One might have come across huge paintings, especially murals, huge rangoli designs or large flower patterns, but have you ever heard of a paddy field being used as a painting surface? Well, this unique art form started by the farmers of Inakadate village in Japan in 1993 has been introduced to India by an amateur Botanist – Mr. Shrikant Ingalhalikar.

This art form which is called “Tambo Ata” by the Japanese involves the creation of huge pictures on paddy fields with the help of crops. Shrikant, after being inspired by this art form has created a picture of Lord Ganesha at a farmland in Donje Phata, Pune. The beautiful image of Lord Ganesha comprises of two colours and is 40 metres in length.

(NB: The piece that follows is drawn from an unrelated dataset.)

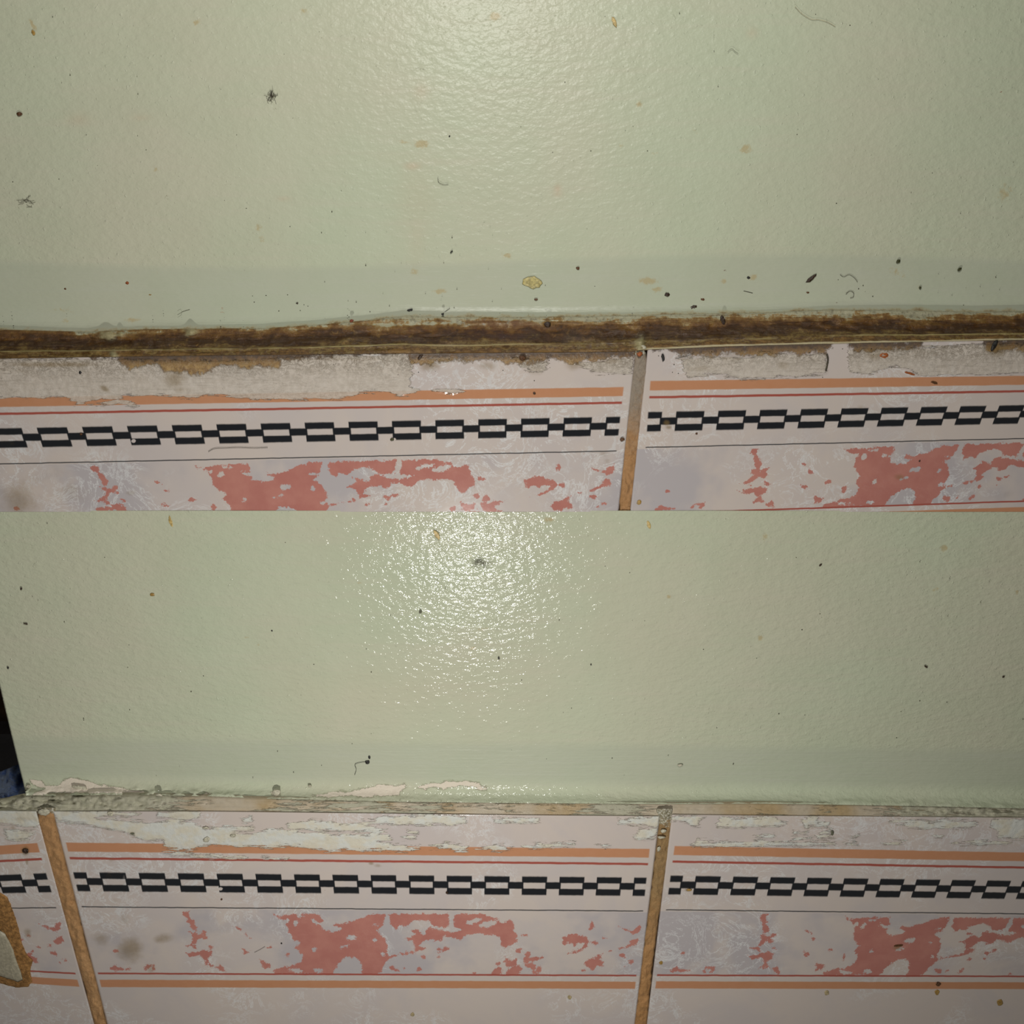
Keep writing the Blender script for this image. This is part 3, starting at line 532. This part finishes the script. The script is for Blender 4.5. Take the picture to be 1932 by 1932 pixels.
# ------------------------------------------------------------------ grout lines
def grout(name, Lp, Rp, y0, y1, yplane, mat, label, seed, cap=26, bulge=.0004):
    Lc, Rc = cur([(b, a) for a, b in Lp]), cur([(b, a) for a, b in Rp])
    ny = int((y1-y0)/2); U, V = np.meshgrid(np.linspace(0, 1, 18), np.linspace(0, 1, ny)); Y = y0+(y1-y0)*V
    L = Lc(Y)-1.2+3.4*vnoise(Y, Y*0, 9, 9, seed+9); R = Rc(Y)+1.2+2.6*vnoise(Y, Y*0+5, 7, 9, seed+10); X = L+(R-L)*U
    a = 2*U-1
    y = yplane+.0006-bulge*(1-a*a)-.0009*(vnoise(X, Y, 7, 9, seed)*1.0+.5*vnoise(X, Y, 3, 4, seed+1))*(1-a**4)
    y = np.where(np.abs(a) > .98, yplane+.0014, y)
    o = grid_obj(name, P(X, Y, y), mat, dict(v=V, edge=np.abs(a), cap=np.clip(1-(Y-y0)/cap, 0, 1)))
    return tag(o, label, 'grout', 'grout lines between the tiles')
grout('grout_line', [(1199,655),(1198,674),(1190,720),(1185,767),(1179,830),(1168,965)], [(1213,655),(1219,671),(1221,710),(1213,775),(1204,845),(1189,965)], 656, 966, Y_T1, M_g1,
      'grey tan grout line in the upper row, turning orange at its lower end', 51, 30)
grout('grout_line', [(1240,1528),(1242,1556),(1236,1620),(1199,1921),(1193,1976)], [(1268,1528),(1267,1554),(1262,1600),(1243,1725),(1229,1828),(1221,1921),(1215,1976)], 1526, 1976, Y_T2, M_g2,
      'thin brown grout line with white paint crumbs on top, in the lower row', 61, 60)
grout('grout_line', [(70,1526),(72,1551),(85.4,1606),(103.5,1668),(129.4,1758),(155,1841),(176,1921),(190,1976)], [(106,1526),(105,1551),(114,1585),(127,1637),(140,1688),(160.5,1774),(181,1849),(198,1921),(213,1976)], 1524, 1976, Y_T2, M_g3,
      'widest orange tan grout line slanting down at the lower left', 71, 20, .0007)

# ------------------------------------------------------------------ solid outline prisms (flakes, plugs)
def prism(name, pts, y0, thick, mat, parent=None, dome=.35, rnd=.0, sub=3):
    pts = [tuple(p) for p in pts]; 
    for _ in range(sub):
        q = []
        for i, p in enumerate(pts):
            r = pts[(i+1) % len(pts)]; d = math.hypot(r[0]-p[0], r[1]-p[1])
            q += [p, ((p[0]+r[0])/2+random.uniform(-rnd, rnd)*d, (p[1]+r[1])/2+random.uniform(-rnd, rnd)*d)]
        pts = q
    cx = sum(p[0] for p in pts)/len(pts); cy = sum(p[1] for p in pts)/len(pts); n = len(pts); vs = []; fs = []
    for k_, dd in ((1.0, 0), (.94, .6), (.75, .9), (.4, 1.0)):
        for p in pts: vs.append(P(cx+(p[0]-cx)*k_, cy+(p[1]-cy)*k_, y0-thick*dd*(1+dome*random.uniform(-1, 1)*(dd > .5))))
    vs.append(P(cx, cy, y0-thick))
    for r in range(3):
        for i in range(n): j = (i+1) % n; fs.append((r*n+i, r*n+j, (r+1)*n+j, (r+1)*n+i))
    for i in range(n): fs.append((3*n+i, 3*n+(i+1) % n, 4*n))
    fs.append(tuple(range(n-1, -1, -1)))
    me = bpy.data.meshes.new(name); me.from_pydata([tuple(map(float, v)) for v in vs], [], fs); me.update()
    import bmesh
    bm = bmesh.new(); bm.from_mesh(me); bmesh.ops.recalc_face_normals(bm, faces=bm.faces); bm.to_mesh(me); bm.free()
    me.materials.append(mat); me.polygons.foreach_set('use_smooth', [True]*len(me.polygons))
    o = bpy.data.objects.new(name, me); COL.objects.link(o)
    if parent: o.parent = parent
    return o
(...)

Shrikant, an engineer, botanist and agriculturist chanced upon this art form while working on the conservation of rice varieties. In the course of his work, he happened to visit a site on the internet which brought to light this art which the Japanese farmers created 24 years ago.

It is believed that the Japanese created this art form to celebrate the 2000-year-old rice cultivating tradition. They wanted to do something different and invented this innovative style of growing rice. It will be interesting to know that some varieties of rice yield coloured leaves. The Japaneses decided to grow these different types of rice crops to create a huge picture on the field.

Their first picture was of Mount Iwaki, a stratovolcano in Japan. The strategically placed rice crops gradually grew into a beautiful large scale artwork which instantly grew popular among the locals so much that it became an annual festival in Inakadate. Now, with the help of computer graphics, they are able to make large portraits on paddy fields.

Shrikant delved deep into this interesting art. He found that there is a type of rice crop in India which has black coloured leaf. He thought it would be apt to use both the green and black varieties for his creation. The initial step involves drawing the design on paper and then on the computer.

The picture to be drawn is divided into squares and the size depends on the ratio of the picture and the field used. After thorough preparation, he started to plant the crops with his farm laborers in the first week of August on half an acre of his farm.

To view the results of all the efforts requires tremendous patience, but once the crops grow, the beautiful painting is formed on the paddy field. It definitely becomes a very rewarding experience.